Thursday, August 30

Book Review: Deafening

Title: Deafening

Author: Frances Itani

Pages: EBook 346

Summary: Born on the shores of Lake Ontario, Grania O'Neill suffers a childhood illness that destroys her hearing. Grania's life without sound is also a life bounded by a powerful family love that tries to protect her from suffering. But when it becomes clear that Grania can no longer thrive among the hearing, her family sends her to the Ontario School for the Deaf. There, protected from the often unforgiving world outside, she learns sign language and speech. And there she meets Jim Lloyd, a hearing man, and the two, in wonderment, begin to create a new emotional vocabulary that encompasses both sound and silence. But a war is raging on the other side of the world. Only two weeks after their wedding, Jim must leave home to serve as a stretcher-bearer on the blood-soaked battlefields of Flanders. During this long and brutal war of attrition, Jim and Grania are pulled to the centre of cataclysmic events that will alter civilisation forever.

My Rating: 7.5/10

What I liked/disliked about the book: I enjoyed the book a lot, and while it did move towards some themes, I wasn't expecting, I did find it to be a good read in the end, and will more than likely seek out the author other books.
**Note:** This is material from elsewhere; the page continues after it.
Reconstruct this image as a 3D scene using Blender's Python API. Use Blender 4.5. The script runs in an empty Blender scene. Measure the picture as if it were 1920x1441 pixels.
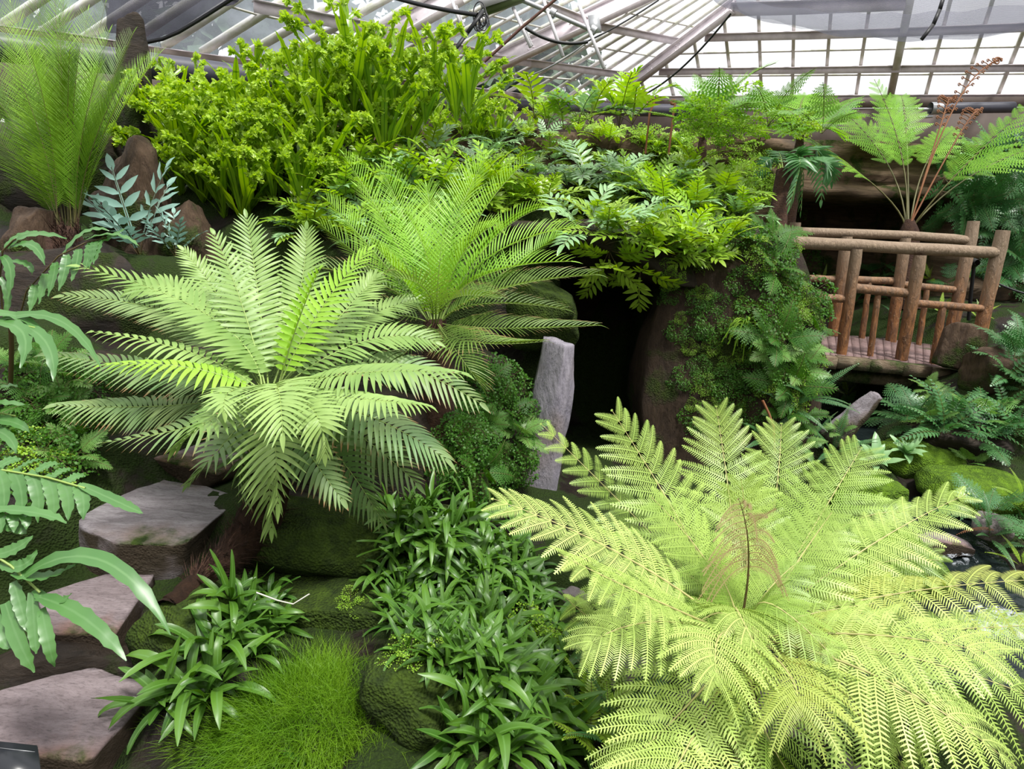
import bpy, math, random
import numpy as np
from mathutils import Vector, Matrix, Euler, noise
from mathutils.bvhtree import BVHTree
C = bpy.context.scene.collection
rnd = random.Random(7)
RS = np.random.RandomState(5)
# ------------------------------------------------------------------ camera
F = 1300.0; PITCH = math.radians(15.5); ROLL = math.radians(2.0)
CAM = np.array([0, 0, 2.0])
FW = np.array([0, math.cos(PITCH), -math.sin(PITCH)])
_r = np.array([1., 0, 0]); _u = np.array([0, math.sin(PITCH), math.cos(PITCH)])
RT = math.cos(ROLL)*_r + math.sin(ROLL)*_u
UP = math.cos(ROLL)*_u - math.sin(ROLL)*_r
def ray(x, y): return FW + (x-960)/F*RT + (720.5-y)/F*UP
def P(x, y, d): return CAM + d*ray(x, y)
cd = bpy.data.cameras.new('camera'); cam = bpy.data.objects.new('camera', cd); C.objects.link(cam)
cd.sensor_width = 36; cd.lens = F/1920*36; cd.clip_end = 300; cd.clip_start = .05
M = Matrix.Identity(4)
for i, v in enumerate((RT, UP, -FW)):
    for j in range(3): M[j][i] = v[j]
M.translation = Vector(CAM); cam.matrix_world = M
bpy.context.scene.camera = cam
Z = np.array([0, 0, 1.])
def nrm(v): return v/np.maximum(np.linalg.norm(v, axis=-1, keepdims=True), 1e-9)
# ------------------------------------------------------------------ objects
def link(o, parent=None):
    C.objects.link(o)
    if parent is not None: o.parent = parent
    return o
def tag(o, label=None, cat=None, group=None, kind=None):
    if label: o['label'] = label
    if cat: o['category'] = cat
    if group: o['group'] = group
    if kind: o['kind'] = kind
    return o
def thing(name, label, cat, loc=(0, 0, 0), group=None):
    o = bpy.data.objects.new(name, None); o.empty_display_size = .05; o.location = Vector(loc)
    link(o); return tag(o, label, cat, group)
def copy_tree(o, parent=None):
    c = o.copy(); C.objects.link(c)
    if parent is not None: c.parent = parent
    for ch in o.children: copy_tree(ch, c)
    return c
class MB:
    """collects quads (and triangles) with a uv per vertex"""
    def __init__(s): s.v = []; s.f = []; s.uv = []; s.m = []; s.n = 0
    def add(s, v, f, uv=None, m=0):
        v = np.asarray(v, float).reshape(-1, 3); f = np.asarray(f, int).reshape(-1, 4)
        s.v.append(v); s.f.append(f+s.n); s.n += len(v)
        s.uv.append(np.zeros((len(v), 2)) if uv is None else np.asarray(uv, float).reshape(-1, 2))
        s.m.append(np.full(len(f), m, int))
    def mesh(s, name, mats, origin=None, smooth=False):
        v = np.concatenate(s.v); f = np.concatenate(s.f); uv = np.concatenate(s.uv); mi = np.concatenate(s.m)
        if origin is not None: v = v-np.asarray(origin)
        me = bpy.data.meshes.new(name)
        me.vertices.add(len(v)); me.vertices.foreach_set('co', v.ravel())
        me.loops.add(len(f)*4); me.polygons.add(len(f))
        me.loops.foreach_set('vertex_index', f.ravel().astype(np.int32))
        me.polygons.foreach_set('loop_start', (np.arange(len(f))*4).astype(np.int32))
        try: me.polygons.foreach_set('loop_total', np.full(len(f), 4, np.int32))
        except Exception: pass
        me.polygons.foreach_set('material_index', mi.astype(np.int32))
        if smooth: me.polygons.foreach_set('use_smooth', np.ones(len(f), bool))
        ul = me.uv_layers.new(name='uv'); ul.data.foreach_set('uv', uv[f.ravel()].ravel())
        for m in (mats if isinstance(mats, (list, tuple)) else [mats]): me.materials.append(m)
        me.update(calc_edges=True); me.validate()
        return me
    def obj(s, name, mats, parent=None, origin=None, smooth=False):
        if origin is None and parent is not None:
            origin = np.zeros(3); q = parent
            while q is not None: origin = origin+np.array(q.location); q = q.parent
        o = bpy.data.objects.new(name, s.mesh(name, mats, origin, smooth)); link(o, parent)
        if origin is not None and parent is None: o.location = Vector(origin)
        return o
# ------------------------------------------------------------------ materials
def newmat(name):
    m = bpy.data.materials.new(name); m.use_nodes = True; nt = m.node_tree; nt.nodes.clear()
    out = nt.nodes.new('ShaderNodeOutputMaterial'); return m, nt, out
def nd(nt, t, **kw):
    n = nt.nodes.new('ShaderNode'+t)
    for k, v in kw.items():
        if k in n.inputs: n.inputs[k].default_value = v
        else: setattr(n, k, v)
    return n
def mixc(nt, fac, a, b):
    n = nt.nodes.new('ShaderNodeMix'); n.data_type = 'RGBA'
    for s, v in ((0, fac), (6, a), (7, b)):
        if hasattr(v, 'is_output') or isinstance(v, bpy.types.NodeSocket): nt.links.new(v, n.inputs[s])
        else: n.inputs[s].default_value = (v if s == 0 else (*v, 1))
    return n.outputs[2]
def mathn(nt, op, a, b=0.0, clamp=False):
    n = nt.nodes.new('ShaderNodeMath'); n.operation = op; n.use_clamp = clamp
    for s, v in ((0, a), (1, b)):
        if isinstance(v, bpy.types.NodeSocket): nt.links.new(v, n.inputs[s])
        else: n.inputs[s].default_value = v
    return n.outputs[0]
def mapr(nt, v, a, b, c=0.0, d=1.0):
    n = nt.nodes.new('ShaderNodeMapRange'); nt.links.new(v, n.inputs[0])
    for i, x in enumerate((a, b, c, d)): n.inputs[i+1].default_value = x
    return n.outputs[0]
def noi(nt, scale, detail=3, vec=None, rough=.55, dist=0.0):
    n = nd(nt, 'TexNoise', Scale=scale, Detail=detail, Roughness=rough, Distortion=dist)
    if vec is not None: nt.links.new(vec, n.inputs['Vector'])
    return n.outputs[0]
def leafmat(name, c1, c2, tip=None, tipat=.8, rough=.42, trans=.3, spec=.4, mid=None):
    m, nt, out = newmat(name)
    tc = nd(nt, 'TexCoord'); oi = nd(nt, 'ObjectInfo')
    n1 = noi(nt, 5.0, 2, tc.outputs['Object'])
    fac = mathn(nt, 'ADD', mathn(nt, 'MULTIPLY', mapr(nt, n1, .35, .65), .55), mathn(nt, 'MULTIPLY', oi.outputs['Random'], .45))
    col = mixc(nt, fac, c1, c2)
    sx = nt.nodes.new('ShaderNodeSeparateXYZ'); nt.links.new(tc.outputs['UV'], sx.inputs[0])
    if mid:
        col = mixc(nt, mapr(nt, mathn(nt, 'ABSOLUTE', mathn(nt, 'SUBTRACT', sx.outputs[1], .5)), .10, .03), col, mid)
    if tip:
        n2 = noi(nt, 9.0, 2, tc.outputs['Object'])
        u = mathn(nt, 'ADD', sx.outputs[0], mathn(nt, 'MULTIPLY', mathn(nt, 'SUBTRACT', n2, .5), .55))
        col = mixc(nt, mapr(nt, u, tipat, tipat+.16), col, tip)
    pr = nd(nt, 'BsdfPrincipled', Roughness=rough); pr.inputs['Specular IOR Level'].default_value = spec
    nt.links.new(col, pr.inputs['Base Color'])
    tr = nd(nt, 'BsdfTranslucent')
    hs = nd(nt, 'HueSaturation', Saturation=1.15, Value=1.25, Hue=.49); nt.links.new(col, hs.inputs['Color'])
    nt.links.new(hs.outputs[0], tr.inputs[0])
    mx = nd(nt, 'MixShader', Fac=trans); nt.links.new(pr.outputs[0], mx.inputs[1]); nt.links.new(tr.outputs[0], mx.inputs[2])
    nt.links.new(mx.outputs[0], out.inputs[0]); return m
def solid(name, col, rough=.6, metal=0.0, c2=None, scale=6.0, bump=0.0, bscale=30.0, spec=.5):
    m, nt, out = newmat(name)
    pr = nd(nt, 'BsdfPrincipled', Roughness=rough, Metallic=metal); pr.inputs['Specular IOR Level'].default_value = spec
    tc = nd(nt, 'TexCoord')
    c = mixc(nt, mapr(nt, noi(nt, scale, 5, tc.outputs['Object']), .35, .65), col, c2 or tuple(x*.8 for x in col))
    nt.links.new(c, pr.inputs['Base Color'])
    if bump:
        b = nd(nt, 'Bump', Strength=bump, Distance=.02); nt.links.new(noi(nt, bscale, 6, tc.outputs['Object']), b.inputs['Height'])
        nt.links.new(b.outputs[0], pr.inputs['Normal'])
    nt.links.new(pr.outputs[0], out.inputs[0]); return m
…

The book did a fantastic job on its focus on World War I. Showing the horrors and thoughts of those on the front line, as well as the reactions and turmoil those who were left behind faced. I was hoping the book would have stayed with focusing on Grania and her struggles of her deafness. As I did enjoy the look at all the struggles she had to face and how she overcame them. As well as the look at how things slowly started to change for persons who are deaf during the time period. While I enjoyed the WWI aspect of the story, I did feel it pulled the focus away from the original theme, which was what initially grabbed my interest of the book.

The characters were well written. Particularly Grania, while I didn't connect to her on a level I would have liked, the author did a good job at creating her. She was well rounded, interesting and an intereting woman to read about. I did enjoy watching her grow throughout the book. Some of the other characters weren't developed as well as Grania, which was a shame, especially Jim, I felt like the author left out to much for his development, especially in the end. For the most part, characterization was well done, just a few things here and there.

Overall, a good read - especially for readers who enjoy World War I themed books.

Would I recommend it to read: I would. Well written, and a good story with a lot of themes and good character developments, so I think I lot of readers would enjoy the book.

What to read next: The Piano Man's Daughter and other Canada Reads Longlisted/Shortlisted Books

Challenges: 12 in 12, 100+ Challenge, Alphabet Challenge, Canadian Book Challenge, New Author Challenge


  1. It's very stereotypical CanLit though, don't you think?

    1. John - It does follow a certain plot device that is seen a lot. I'll have to think about that one.